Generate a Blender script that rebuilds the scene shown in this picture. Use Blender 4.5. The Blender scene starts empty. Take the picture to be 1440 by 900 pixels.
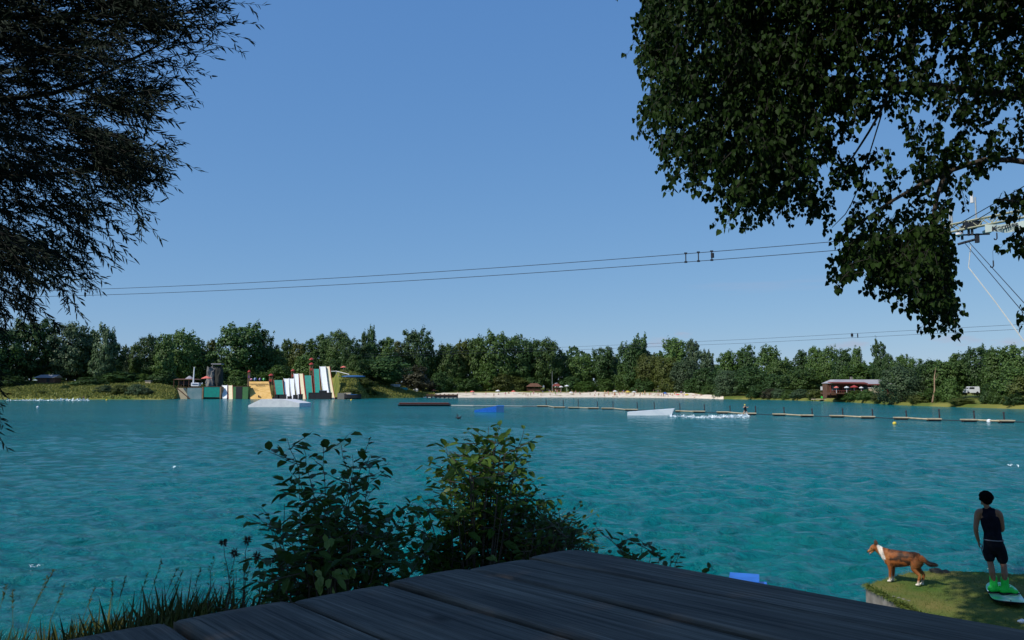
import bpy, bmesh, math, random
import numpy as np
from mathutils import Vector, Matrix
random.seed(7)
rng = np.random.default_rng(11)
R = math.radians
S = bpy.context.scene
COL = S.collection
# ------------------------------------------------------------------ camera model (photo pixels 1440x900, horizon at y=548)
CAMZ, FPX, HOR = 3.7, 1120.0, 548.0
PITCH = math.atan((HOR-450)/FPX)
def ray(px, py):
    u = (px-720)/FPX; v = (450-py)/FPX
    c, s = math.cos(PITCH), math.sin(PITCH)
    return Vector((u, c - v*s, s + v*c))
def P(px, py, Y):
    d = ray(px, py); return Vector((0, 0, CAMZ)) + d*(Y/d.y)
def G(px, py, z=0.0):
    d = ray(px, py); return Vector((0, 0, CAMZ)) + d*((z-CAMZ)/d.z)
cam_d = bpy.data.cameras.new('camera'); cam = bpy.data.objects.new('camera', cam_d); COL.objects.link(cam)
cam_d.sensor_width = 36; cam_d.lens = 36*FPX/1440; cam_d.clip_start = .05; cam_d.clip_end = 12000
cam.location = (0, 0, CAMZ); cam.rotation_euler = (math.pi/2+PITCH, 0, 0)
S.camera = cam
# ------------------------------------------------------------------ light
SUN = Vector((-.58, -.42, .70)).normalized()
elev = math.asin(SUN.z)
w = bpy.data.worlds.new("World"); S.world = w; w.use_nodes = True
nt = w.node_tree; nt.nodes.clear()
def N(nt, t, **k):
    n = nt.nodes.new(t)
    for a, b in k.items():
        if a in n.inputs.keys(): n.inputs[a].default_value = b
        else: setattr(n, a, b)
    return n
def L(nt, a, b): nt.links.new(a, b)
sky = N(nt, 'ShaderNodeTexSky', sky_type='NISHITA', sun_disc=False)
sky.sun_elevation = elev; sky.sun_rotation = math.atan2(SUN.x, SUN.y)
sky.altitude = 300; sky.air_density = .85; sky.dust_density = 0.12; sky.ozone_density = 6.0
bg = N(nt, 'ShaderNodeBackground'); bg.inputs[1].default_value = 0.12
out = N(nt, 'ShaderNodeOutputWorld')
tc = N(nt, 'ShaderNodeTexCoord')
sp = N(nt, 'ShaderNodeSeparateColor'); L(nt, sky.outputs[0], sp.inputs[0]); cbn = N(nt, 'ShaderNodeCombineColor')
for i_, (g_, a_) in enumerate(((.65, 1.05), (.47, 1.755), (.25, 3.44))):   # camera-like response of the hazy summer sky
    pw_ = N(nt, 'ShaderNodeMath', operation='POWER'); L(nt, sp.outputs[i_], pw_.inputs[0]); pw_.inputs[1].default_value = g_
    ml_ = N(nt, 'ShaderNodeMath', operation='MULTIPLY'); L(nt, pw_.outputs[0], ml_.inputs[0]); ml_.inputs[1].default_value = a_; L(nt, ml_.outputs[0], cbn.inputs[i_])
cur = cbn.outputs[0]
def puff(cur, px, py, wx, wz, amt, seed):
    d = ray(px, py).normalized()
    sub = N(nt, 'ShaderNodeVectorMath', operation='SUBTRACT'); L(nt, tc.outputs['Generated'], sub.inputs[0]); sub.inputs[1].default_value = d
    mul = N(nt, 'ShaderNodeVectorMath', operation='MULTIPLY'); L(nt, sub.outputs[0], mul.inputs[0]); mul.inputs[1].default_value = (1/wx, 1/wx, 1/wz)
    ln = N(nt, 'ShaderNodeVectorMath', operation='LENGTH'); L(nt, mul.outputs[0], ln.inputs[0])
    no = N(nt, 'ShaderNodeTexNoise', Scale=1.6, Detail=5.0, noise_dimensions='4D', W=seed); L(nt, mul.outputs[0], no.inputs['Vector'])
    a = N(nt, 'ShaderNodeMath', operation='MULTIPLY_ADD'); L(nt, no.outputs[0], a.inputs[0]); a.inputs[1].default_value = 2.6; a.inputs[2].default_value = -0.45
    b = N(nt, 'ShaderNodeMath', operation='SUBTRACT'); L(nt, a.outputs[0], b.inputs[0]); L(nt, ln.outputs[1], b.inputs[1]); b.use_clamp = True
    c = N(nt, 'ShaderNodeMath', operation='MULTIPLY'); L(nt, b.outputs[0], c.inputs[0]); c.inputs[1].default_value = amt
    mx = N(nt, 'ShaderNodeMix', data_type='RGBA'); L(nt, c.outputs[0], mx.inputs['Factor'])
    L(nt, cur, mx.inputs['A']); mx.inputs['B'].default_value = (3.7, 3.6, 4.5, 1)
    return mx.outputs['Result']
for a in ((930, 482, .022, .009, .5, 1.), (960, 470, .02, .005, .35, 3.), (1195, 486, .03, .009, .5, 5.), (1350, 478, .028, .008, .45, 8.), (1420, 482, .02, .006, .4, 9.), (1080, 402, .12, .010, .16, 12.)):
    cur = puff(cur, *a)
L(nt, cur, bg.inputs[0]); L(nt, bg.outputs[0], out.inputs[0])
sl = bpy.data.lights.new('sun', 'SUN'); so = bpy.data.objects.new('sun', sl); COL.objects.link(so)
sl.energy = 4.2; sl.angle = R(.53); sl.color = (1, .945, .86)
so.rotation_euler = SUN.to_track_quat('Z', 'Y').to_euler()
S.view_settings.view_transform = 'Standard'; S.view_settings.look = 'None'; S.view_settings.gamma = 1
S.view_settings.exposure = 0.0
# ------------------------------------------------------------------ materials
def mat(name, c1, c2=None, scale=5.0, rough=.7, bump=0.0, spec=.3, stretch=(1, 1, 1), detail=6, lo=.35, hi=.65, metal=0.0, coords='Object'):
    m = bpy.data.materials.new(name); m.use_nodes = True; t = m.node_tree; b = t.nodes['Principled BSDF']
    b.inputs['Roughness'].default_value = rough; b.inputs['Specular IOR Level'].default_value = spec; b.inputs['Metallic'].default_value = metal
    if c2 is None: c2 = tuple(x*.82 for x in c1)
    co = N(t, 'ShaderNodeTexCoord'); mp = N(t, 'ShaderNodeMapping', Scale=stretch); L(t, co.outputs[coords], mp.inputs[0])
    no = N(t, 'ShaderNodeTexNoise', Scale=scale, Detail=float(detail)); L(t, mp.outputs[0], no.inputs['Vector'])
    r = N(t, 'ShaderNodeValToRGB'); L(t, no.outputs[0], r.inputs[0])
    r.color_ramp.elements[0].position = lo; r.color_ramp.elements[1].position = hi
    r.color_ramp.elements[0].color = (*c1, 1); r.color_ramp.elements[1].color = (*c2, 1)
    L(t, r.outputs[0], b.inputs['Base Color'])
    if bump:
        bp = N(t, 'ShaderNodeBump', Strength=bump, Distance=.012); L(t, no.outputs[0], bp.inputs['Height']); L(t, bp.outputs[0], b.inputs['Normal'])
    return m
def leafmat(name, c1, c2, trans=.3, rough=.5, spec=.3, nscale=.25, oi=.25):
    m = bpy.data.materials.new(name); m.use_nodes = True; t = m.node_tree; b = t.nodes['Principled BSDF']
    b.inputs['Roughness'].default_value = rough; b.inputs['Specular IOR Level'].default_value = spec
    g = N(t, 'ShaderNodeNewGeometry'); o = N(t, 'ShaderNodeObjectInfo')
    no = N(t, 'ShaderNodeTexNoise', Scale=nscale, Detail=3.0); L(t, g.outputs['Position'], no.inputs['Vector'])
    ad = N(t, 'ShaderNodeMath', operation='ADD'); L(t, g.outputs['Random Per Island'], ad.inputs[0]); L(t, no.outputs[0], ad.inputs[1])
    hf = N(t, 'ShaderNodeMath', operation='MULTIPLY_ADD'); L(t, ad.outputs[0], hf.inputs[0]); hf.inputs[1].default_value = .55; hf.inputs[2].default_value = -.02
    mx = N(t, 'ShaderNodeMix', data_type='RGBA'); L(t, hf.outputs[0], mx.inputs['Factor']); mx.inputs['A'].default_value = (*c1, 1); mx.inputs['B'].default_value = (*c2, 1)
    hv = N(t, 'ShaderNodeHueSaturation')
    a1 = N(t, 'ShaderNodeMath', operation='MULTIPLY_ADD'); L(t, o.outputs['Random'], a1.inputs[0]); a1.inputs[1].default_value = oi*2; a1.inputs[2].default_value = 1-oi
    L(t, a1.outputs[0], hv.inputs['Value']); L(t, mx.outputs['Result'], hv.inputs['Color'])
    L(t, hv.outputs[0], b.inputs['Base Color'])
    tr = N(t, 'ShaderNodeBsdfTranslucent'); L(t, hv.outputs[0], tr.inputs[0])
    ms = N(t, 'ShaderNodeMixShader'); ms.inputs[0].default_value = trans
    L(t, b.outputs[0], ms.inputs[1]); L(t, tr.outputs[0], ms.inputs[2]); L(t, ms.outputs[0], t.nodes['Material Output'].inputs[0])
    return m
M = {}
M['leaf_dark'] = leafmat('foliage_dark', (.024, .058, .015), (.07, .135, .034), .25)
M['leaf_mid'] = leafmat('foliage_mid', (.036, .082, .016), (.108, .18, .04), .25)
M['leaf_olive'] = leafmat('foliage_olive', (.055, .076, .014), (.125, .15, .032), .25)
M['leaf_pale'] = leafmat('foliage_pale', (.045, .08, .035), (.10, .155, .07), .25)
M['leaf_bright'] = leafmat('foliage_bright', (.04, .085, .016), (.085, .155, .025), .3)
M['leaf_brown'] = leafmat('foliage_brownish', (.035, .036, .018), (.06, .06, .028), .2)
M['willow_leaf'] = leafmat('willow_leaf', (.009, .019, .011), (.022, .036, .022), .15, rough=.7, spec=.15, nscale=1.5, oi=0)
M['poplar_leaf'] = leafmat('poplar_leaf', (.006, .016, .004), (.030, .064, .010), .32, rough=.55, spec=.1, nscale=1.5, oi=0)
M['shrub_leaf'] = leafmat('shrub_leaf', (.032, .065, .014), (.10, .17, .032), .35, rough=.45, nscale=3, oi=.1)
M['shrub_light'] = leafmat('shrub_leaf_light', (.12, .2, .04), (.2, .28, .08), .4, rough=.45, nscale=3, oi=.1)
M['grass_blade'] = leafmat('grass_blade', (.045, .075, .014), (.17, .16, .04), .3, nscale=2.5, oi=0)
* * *
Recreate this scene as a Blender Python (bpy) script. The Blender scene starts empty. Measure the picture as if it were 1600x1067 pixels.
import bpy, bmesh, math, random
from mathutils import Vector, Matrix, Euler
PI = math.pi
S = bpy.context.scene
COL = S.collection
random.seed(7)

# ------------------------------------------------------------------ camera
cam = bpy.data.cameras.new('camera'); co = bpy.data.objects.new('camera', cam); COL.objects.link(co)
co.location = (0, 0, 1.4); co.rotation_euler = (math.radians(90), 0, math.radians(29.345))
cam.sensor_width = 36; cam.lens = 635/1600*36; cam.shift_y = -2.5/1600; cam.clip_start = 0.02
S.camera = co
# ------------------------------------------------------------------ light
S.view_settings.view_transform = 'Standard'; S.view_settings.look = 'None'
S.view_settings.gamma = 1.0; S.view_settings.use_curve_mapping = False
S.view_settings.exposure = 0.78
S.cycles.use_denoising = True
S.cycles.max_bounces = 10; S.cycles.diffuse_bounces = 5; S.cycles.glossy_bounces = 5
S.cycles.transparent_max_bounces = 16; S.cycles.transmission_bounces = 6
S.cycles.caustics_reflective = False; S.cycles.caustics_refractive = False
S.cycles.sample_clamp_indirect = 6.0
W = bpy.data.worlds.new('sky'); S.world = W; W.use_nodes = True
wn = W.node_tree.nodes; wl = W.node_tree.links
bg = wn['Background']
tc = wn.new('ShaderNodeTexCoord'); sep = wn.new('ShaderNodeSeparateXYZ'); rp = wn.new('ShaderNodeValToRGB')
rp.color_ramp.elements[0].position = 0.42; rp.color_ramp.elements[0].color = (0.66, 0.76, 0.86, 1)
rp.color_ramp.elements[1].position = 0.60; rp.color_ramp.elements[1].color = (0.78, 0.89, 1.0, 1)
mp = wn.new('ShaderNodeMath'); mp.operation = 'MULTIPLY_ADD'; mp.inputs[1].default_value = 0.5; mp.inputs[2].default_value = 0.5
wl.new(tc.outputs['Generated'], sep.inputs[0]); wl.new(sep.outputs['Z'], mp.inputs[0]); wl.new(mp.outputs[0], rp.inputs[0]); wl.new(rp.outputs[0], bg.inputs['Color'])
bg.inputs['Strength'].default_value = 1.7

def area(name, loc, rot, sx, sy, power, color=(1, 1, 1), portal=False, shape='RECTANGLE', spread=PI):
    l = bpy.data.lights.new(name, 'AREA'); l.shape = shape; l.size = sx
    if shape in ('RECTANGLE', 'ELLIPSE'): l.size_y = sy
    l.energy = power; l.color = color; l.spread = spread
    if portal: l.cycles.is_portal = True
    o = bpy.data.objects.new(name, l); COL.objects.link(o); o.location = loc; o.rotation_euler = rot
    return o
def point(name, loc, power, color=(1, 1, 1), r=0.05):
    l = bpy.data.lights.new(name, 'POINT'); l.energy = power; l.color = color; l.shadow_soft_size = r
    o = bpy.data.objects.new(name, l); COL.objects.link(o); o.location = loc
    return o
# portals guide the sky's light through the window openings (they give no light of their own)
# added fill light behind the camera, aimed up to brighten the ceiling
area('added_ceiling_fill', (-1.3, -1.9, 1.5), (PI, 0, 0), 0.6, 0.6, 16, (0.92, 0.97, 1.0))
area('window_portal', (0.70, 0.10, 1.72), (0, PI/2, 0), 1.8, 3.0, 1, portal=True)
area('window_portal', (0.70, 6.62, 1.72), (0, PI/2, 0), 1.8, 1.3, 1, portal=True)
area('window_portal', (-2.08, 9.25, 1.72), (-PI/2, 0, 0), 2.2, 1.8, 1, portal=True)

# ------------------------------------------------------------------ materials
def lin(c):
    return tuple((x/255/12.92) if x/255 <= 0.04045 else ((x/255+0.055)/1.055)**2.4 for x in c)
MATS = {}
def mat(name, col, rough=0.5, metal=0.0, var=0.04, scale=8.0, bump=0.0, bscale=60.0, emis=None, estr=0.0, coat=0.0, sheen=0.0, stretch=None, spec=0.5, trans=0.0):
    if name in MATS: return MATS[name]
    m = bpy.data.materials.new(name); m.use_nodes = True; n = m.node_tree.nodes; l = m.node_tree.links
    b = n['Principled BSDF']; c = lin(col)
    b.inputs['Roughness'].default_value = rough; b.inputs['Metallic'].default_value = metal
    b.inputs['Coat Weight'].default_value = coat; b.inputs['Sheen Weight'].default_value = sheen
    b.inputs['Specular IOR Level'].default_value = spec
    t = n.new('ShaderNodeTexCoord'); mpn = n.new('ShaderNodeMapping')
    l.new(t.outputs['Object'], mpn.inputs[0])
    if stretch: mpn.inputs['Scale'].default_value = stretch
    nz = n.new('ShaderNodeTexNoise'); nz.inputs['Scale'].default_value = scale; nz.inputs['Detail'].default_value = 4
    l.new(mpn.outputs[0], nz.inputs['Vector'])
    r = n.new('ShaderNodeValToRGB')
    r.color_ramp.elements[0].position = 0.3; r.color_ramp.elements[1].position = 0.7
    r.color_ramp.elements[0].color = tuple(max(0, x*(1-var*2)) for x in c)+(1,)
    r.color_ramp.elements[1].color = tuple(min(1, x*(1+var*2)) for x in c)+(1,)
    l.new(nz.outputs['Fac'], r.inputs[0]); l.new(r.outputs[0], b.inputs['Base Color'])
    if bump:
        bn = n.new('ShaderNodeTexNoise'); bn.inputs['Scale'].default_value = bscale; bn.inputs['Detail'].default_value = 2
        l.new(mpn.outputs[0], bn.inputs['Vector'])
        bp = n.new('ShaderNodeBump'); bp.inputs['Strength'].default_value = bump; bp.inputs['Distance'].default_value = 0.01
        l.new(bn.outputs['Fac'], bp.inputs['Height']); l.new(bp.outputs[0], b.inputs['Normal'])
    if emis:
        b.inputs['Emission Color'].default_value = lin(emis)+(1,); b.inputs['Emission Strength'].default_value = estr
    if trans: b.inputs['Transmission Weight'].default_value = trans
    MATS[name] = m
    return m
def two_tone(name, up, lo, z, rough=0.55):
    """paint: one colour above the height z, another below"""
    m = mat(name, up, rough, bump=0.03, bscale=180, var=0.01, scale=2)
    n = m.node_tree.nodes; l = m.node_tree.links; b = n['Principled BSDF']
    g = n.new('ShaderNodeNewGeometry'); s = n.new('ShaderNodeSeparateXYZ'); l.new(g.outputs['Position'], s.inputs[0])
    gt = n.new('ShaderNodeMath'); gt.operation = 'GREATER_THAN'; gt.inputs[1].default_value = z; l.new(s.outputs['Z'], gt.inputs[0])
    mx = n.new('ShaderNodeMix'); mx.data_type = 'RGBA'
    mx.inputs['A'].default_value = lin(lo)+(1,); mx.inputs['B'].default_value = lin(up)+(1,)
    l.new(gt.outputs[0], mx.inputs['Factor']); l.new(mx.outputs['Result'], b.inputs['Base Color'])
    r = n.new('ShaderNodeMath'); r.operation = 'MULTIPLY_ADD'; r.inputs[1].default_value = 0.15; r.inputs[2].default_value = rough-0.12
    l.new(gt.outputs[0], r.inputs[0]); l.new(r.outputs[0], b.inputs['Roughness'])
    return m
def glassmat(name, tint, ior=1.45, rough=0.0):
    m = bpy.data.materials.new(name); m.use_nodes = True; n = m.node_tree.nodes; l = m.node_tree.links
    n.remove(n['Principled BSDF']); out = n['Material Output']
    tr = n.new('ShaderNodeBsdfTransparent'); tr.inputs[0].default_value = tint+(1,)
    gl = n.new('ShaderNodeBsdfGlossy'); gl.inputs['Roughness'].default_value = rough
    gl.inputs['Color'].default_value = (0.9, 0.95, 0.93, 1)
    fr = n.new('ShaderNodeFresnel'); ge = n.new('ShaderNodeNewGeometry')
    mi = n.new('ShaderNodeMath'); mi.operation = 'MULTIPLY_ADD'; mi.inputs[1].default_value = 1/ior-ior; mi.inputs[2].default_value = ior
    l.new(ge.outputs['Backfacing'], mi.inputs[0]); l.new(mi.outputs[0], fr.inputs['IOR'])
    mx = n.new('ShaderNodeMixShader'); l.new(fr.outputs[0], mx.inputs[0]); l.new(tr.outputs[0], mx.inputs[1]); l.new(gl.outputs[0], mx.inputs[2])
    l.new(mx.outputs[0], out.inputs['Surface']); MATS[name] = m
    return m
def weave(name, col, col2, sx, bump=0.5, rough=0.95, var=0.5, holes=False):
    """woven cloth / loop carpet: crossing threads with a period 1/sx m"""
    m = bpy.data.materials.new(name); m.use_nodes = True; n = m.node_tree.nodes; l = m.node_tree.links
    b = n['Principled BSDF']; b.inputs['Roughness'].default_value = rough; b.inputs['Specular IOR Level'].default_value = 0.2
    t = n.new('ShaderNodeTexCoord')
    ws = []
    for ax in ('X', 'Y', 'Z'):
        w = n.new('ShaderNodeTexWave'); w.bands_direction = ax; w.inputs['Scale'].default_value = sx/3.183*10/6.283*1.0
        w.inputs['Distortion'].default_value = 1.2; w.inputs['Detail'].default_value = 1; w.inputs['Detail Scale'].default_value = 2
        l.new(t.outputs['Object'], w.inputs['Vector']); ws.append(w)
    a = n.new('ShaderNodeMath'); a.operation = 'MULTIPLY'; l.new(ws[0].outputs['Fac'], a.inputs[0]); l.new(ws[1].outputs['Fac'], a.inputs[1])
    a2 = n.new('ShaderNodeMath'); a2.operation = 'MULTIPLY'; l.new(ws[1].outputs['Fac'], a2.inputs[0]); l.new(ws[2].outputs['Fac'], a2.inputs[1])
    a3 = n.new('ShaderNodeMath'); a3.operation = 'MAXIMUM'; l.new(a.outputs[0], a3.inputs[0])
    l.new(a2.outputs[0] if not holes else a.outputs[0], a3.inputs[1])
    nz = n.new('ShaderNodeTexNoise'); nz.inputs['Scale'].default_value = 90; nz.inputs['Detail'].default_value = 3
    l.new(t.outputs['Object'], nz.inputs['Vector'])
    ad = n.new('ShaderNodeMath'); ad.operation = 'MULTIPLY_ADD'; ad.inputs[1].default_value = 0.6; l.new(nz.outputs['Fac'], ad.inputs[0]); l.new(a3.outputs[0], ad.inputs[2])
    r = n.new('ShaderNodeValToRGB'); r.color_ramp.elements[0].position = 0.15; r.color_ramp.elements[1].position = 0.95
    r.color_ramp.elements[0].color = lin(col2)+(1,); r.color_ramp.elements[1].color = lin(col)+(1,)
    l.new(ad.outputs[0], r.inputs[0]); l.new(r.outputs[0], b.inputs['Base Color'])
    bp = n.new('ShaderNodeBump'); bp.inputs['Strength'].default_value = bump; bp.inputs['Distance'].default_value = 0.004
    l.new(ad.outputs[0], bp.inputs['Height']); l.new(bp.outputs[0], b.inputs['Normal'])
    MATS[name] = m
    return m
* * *
# Set exercise:
Repeat, word for word, only the lines from the line holding "spec=.1, nscale=1.5, oi=0)" through the line holding "(.17, .16, .04), .3, nscale=2.5, oi=0)", with both of those lines included.

# Solution to this problem:
M['poplar_leaf'] = leafmat('poplar_leaf', (.006, .016, .004), (.030, .064, .010), .32, rough=.55, spec=.1, nscale=1.5, oi=0)
M['shrub_leaf'] = leafmat('shrub_leaf', (.032, .065, .014), (.10, .17, .032), .35, rough=.45, nscale=3, oi=.1)
M['shrub_light'] = leafmat('shrub_leaf_light', (.12, .2, .04), (.2, .28, .08), .4, rough=.45, nscale=3, oi=.1)
M['grass_blade'] = leafmat('grass_blade', (.045, .075, .014), (.17, .16, .04), .3, nscale=2.5, oi=0)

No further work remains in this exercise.